Anyway, I think embracing the local culture is favourable for all sides. Middle Britain (or Germany, or America, or wherever) is happy, yes, but the children of immigrants are too. They will feel they belong. The grievances will be lessened. The queerness of being an outsider is diminished. I have to say that I have never been prevented from being perceived as being as English as Queen Victoria and I have never had much sympathy for other English people of Irish origin – that’s the group of ‘immigrants’ I know best, I suppose – who have claimed they’ve been discriminated against. They seemed mostly to have a grudge against Britain themselves, instilled by their parents and their own grievances for England’s past ills.
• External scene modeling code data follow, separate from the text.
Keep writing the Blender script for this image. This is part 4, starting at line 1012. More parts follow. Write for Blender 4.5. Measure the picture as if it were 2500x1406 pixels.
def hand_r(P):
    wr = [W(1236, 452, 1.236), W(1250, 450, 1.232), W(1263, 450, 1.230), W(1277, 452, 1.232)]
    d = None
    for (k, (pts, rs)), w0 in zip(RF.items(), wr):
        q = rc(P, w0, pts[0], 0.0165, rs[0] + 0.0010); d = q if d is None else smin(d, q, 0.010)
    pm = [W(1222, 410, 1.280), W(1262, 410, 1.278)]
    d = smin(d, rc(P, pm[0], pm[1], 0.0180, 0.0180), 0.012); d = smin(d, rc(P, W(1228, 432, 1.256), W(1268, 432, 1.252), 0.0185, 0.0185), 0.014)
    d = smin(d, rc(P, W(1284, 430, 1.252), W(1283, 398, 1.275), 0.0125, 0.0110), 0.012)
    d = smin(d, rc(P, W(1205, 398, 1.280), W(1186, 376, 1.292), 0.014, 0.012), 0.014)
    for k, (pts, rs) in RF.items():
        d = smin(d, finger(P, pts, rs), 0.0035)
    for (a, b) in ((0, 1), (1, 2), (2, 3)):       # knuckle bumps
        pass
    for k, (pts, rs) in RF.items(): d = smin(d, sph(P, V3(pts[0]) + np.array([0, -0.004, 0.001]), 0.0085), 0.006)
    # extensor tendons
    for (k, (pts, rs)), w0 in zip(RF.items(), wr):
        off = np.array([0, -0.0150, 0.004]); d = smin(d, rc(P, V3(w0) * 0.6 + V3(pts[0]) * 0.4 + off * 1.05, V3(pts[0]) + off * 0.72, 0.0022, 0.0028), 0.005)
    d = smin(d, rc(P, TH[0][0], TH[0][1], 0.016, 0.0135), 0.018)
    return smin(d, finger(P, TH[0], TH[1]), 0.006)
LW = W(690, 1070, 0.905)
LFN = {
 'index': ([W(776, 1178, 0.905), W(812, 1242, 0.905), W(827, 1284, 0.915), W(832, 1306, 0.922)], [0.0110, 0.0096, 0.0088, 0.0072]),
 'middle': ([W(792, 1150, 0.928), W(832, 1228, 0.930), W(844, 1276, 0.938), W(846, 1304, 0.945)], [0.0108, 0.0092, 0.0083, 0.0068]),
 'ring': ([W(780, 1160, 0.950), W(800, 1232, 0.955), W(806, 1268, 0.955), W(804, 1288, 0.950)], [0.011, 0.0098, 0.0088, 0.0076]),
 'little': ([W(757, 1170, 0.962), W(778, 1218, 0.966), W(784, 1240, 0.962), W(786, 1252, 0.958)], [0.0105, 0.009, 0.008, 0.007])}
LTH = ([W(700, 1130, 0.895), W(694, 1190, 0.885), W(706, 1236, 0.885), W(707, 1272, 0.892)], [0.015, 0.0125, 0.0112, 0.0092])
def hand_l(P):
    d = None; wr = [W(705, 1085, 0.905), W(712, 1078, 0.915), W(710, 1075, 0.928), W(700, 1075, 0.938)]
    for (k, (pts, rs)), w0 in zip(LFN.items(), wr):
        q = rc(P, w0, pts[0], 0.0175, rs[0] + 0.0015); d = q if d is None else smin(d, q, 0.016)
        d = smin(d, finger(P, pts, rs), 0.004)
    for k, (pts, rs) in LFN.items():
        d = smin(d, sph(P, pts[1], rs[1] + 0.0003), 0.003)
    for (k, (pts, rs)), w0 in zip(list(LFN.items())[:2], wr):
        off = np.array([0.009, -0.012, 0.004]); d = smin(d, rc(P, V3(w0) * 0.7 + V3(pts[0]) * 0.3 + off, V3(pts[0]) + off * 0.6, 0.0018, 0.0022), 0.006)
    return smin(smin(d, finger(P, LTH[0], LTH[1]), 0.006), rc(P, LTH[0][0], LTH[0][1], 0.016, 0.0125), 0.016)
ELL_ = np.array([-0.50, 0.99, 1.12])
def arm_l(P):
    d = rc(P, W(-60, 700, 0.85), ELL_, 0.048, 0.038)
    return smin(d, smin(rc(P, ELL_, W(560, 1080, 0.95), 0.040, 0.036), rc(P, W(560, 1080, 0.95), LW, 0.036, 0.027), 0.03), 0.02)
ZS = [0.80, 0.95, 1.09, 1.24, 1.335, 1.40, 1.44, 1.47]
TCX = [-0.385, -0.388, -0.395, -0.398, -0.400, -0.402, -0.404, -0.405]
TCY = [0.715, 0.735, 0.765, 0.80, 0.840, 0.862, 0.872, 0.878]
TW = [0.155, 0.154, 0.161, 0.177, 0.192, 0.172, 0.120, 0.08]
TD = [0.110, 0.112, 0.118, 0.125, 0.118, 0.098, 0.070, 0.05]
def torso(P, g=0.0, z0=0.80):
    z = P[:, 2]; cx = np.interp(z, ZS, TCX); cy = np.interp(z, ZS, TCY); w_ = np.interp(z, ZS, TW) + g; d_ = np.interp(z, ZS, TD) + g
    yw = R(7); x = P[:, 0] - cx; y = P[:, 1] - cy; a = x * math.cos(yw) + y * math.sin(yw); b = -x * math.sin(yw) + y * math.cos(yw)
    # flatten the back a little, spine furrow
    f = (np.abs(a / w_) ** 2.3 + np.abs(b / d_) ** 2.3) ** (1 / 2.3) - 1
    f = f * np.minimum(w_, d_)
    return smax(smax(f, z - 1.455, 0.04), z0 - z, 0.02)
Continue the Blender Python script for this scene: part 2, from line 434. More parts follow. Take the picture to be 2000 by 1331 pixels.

Religion can travel, yes. So there is nothing to prevent a Muslim, a Jew or a Catholic being as English as can be. I don’t think I’m endowing my countrymen with mythical levels of tolerance when I claim that that is so. But, in my view, nationality is rather about place. Catholicism may travel, but Irishness doesn’t. (I always want to puke with laughter when I hear about Irish Americans and the like.) I have British friends who spoke Polish and Lithuanian before they spoke English, yet they too are as English as can be and would not stand out falling over on Boris’s proverbial beach. And as has also been pointed out, most ‘immigrant communities’ have got on rather well, thank you. Jewish folk haven’t exactly done badly in England, in spite of the locals’ efforts to get rid of them. A Prime Minister – yes, yes, I know he converted to Christianity, but still, and he never hid his Jewishness and did a wonderful put down of Michael Collins once in the Commons – in the 19th century is proof of that. And ‘Indians’ today are another perfectly successful group.

So a lot of responsibility for successful integration has to be put at the community’s own door. Yes, speak another language, practise another religion (or none at all), but embrace your own country with open arms.